• [Available records]:

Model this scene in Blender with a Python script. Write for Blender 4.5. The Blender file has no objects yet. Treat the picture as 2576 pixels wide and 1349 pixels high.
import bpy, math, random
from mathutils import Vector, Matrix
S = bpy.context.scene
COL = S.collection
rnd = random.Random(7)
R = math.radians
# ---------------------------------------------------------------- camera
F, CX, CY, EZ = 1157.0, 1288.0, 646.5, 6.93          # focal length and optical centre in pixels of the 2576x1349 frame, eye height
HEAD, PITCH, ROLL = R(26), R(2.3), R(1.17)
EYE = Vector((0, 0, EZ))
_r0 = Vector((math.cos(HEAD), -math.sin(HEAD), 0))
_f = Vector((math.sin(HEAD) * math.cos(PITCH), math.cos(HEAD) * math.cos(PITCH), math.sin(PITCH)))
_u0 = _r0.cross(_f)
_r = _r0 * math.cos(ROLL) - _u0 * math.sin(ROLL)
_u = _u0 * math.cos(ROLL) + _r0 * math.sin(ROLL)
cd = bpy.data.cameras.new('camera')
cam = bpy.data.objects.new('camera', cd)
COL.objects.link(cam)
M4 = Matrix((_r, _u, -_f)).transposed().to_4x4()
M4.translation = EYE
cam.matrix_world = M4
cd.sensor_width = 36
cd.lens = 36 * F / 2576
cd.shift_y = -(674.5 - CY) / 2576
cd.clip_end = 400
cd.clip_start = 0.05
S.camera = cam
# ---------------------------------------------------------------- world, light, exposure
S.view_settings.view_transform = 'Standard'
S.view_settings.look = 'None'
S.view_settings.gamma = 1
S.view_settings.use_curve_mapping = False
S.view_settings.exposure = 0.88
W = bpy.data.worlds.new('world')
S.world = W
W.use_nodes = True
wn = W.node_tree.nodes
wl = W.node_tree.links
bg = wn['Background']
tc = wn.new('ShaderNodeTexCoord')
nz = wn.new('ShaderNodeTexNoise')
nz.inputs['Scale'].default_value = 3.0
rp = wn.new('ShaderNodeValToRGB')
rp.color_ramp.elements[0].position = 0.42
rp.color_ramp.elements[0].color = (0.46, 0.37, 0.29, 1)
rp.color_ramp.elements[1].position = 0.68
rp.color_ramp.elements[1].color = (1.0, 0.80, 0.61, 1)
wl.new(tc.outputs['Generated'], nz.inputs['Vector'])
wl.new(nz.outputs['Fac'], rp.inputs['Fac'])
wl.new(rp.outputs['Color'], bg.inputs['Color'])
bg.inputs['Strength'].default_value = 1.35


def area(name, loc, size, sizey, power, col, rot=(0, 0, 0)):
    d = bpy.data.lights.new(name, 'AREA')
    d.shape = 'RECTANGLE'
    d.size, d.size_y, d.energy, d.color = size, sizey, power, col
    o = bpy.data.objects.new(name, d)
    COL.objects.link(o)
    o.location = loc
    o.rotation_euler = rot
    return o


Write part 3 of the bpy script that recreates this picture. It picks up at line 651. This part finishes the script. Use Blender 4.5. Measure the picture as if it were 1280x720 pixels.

• [Problem requirements]:
Give the listing above again, word for word.

• [Solution for this problem]:
Model this scene in Blender with a Python script. Write for Blender 4.5. The Blender file has no objects yet. Treat the picture as 2576 pixels wide and 1349 pixels high.
import bpy, math, random
from mathutils import Vector, Matrix
S = bpy.context.scene
COL = S.collection
rnd = random.Random(7)
R = math.radians
# ---------------------------------------------------------------- camera
F, CX, CY, EZ = 1157.0, 1288.0, 646.5, 6.93          # focal length and optical centre in pixels of the 2576x1349 frame, eye height
HEAD, PITCH, ROLL = R(26), R(2.3), R(1.17)
EYE = Vector((0, 0, EZ))
_r0 = Vector((math.cos(HEAD), -math.sin(HEAD), 0))
_f = Vector((math.sin(HEAD) * math.cos(PITCH), math.cos(HEAD) * math.cos(PITCH), math.sin(PITCH)))
_u0 = _r0.cross(_f)
_r = _r0 * math.cos(ROLL) - _u0 * math.sin(ROLL)
_u = _u0 * math.cos(ROLL) + _r0 * math.sin(ROLL)
cd = bpy.data.cameras.new('camera')
cam = bpy.data.objects.new('camera', cd)
COL.objects.link(cam)
M4 = Matrix((_r, _u, -_f)).transposed().to_4x4()
M4.translation = EYE
cam.matrix_world = M4
cd.sensor_width = 36
cd.lens = 36 * F / 2576
cd.shift_y = -(674.5 - CY) / 2576
cd.clip_end = 400
cd.clip_start = 0.05
S.camera = cam
# ---------------------------------------------------------------- world, light, exposure
S.view_settings.view_transform = 'Standard'
S.view_settings.look = 'None'
S.view_settings.gamma = 1
S.view_settings.use_curve_mapping = False
S.view_settings.exposure = 0.88
W = bpy.data.worlds.new('world')
S.world = W
W.use_nodes = True
wn = W.node_tree.nodes
wl = W.node_tree.links
bg = wn['Background']
tc = wn.new('ShaderNodeTexCoord')
nz = wn.new('ShaderNodeTexNoise')
nz.inputs['Scale'].default_value = 3.0
rp = wn.new('ShaderNodeValToRGB')
rp.color_ramp.elements[0].position = 0.42
rp.color_ramp.elements[0].color = (0.46, 0.37, 0.29, 1)
rp.color_ramp.elements[1].position = 0.68
rp.color_ramp.elements[1].color = (1.0, 0.80, 0.61, 1)
wl.new(tc.outputs['Generated'], nz.inputs['Vector'])
wl.new(nz.outputs['Fac'], rp.inputs['Fac'])
wl.new(rp.outputs['Color'], bg.inputs['Color'])
bg.inputs['Strength'].default_value = 1.35


def area(name, loc, size, sizey, power, col, rot=(0, 0, 0)):
    d = bpy.data.lights.new(name, 'AREA')
    d.shape = 'RECTANGLE'
    d.size, d.size_y, d.energy, d.color = size, sizey, power, col
    o = bpy.data.objects.new(name, d)
    COL.objects.link(o)
    o.location = loc
    o.rotation_euler = rot
    return o


Write part 3 of the bpy script that recreates this picture. It picks up at line 651. This part finishes the script. Use Blender 4.5. Measure the picture as if it were 1280x720 pixels.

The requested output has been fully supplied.